A million years ago in another century, another lifetime, a friend and colleague of mine died in a bus accident and I remember her husband saying at the memorial service “cover your loved ones in death,” because that will cause you to live your love for them, daily. To be present to their presence. Listen to their beating hearts and love them.

Self-Assessment

January 14, 2021

I think that overall I’m doing better – I’m more cheerful and less tired – since I have started doing two things: journaling and yoga/meditation before bed, (20-30 minutes, I think) and staying hydrated throughout the day. I’m working on a system to actually track these things but it’s made enough of a difference that my husband has noticed.

My journal entries have a structure now, too: I write down two things that gave me joy that day, one thing I want to leave behind, a blessing for someone who is on my mind, and finally an intention for the next day. I’ve observed more follow-through on specific intentions, like “call the dentist” than general hard-to-measure ones, like “less Twitter.” I know intentions are supposed to be more like “seek contentment” or something but this is what is working for me.

I’ve been mulling over what my theme should be for this year. Several people have mentioned that that works better for them than specific resolutions. I’m leaning towards something like “contemplation” (as I biked to school today, the snow-dusted mountains inspired this feeling).

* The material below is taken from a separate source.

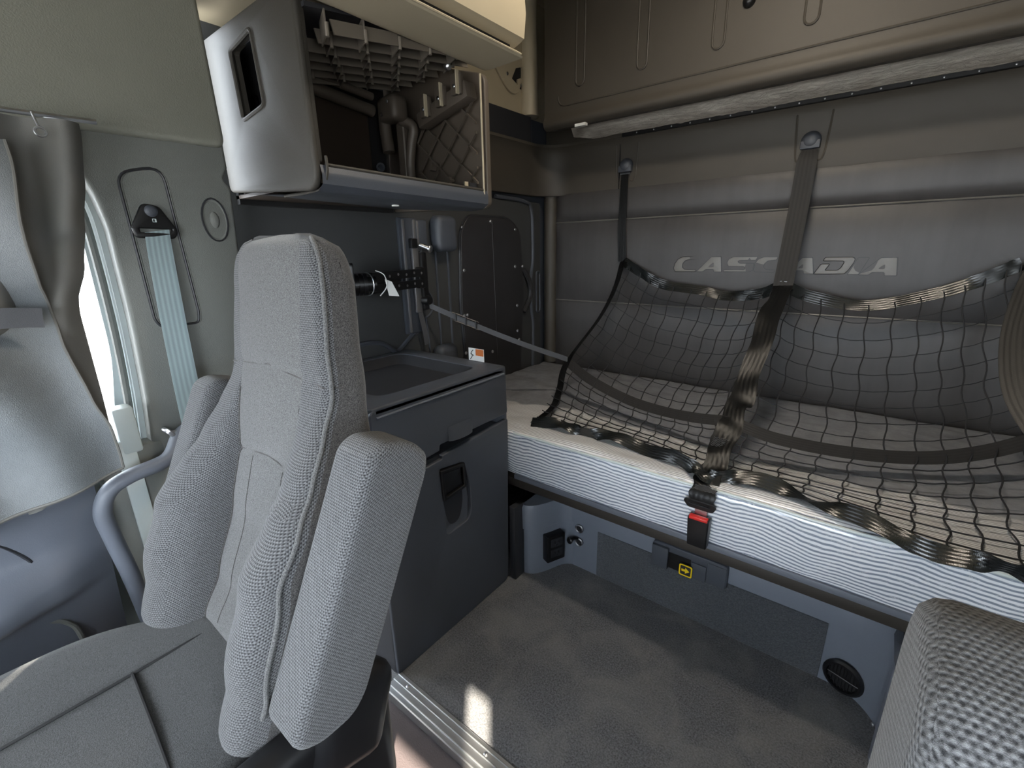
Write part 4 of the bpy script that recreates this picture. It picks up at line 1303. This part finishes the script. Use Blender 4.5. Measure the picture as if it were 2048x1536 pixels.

There are so many things going on right now in the world and in my immediate sphere of influence that could just derail any serenity I have not, but despite everything, I feel more serenity now than I did in the final weeks of 2021.

Resolute

January 5, 2021

“I may not be as strong as I think, but I know many tricks and I have resolution.” ~ The Old Man and the Sea, Ernest Hemingway

This past fall, in my English 10 class we read The Old Man And the Sea. It was better than I remembered, having read it some 30 years ago in high school myself. The lesson plans I followed the old man’s quality of endurance and resolution.

My husband read something about resolutions that stick – apparently people are more likely to keep resolutions of two kinds: resolutions to do something you enjoy anyway, and resolutions that reflect personal aspirations – “I want to be the kind of person who [fill in the blank].”

If I think about it that way, I can find a focus for my resolve. I want to write more this year, and I want to be the kind of person who practices yoga every day.

I found a bedtime routine that I like and it’s become something I look forward to.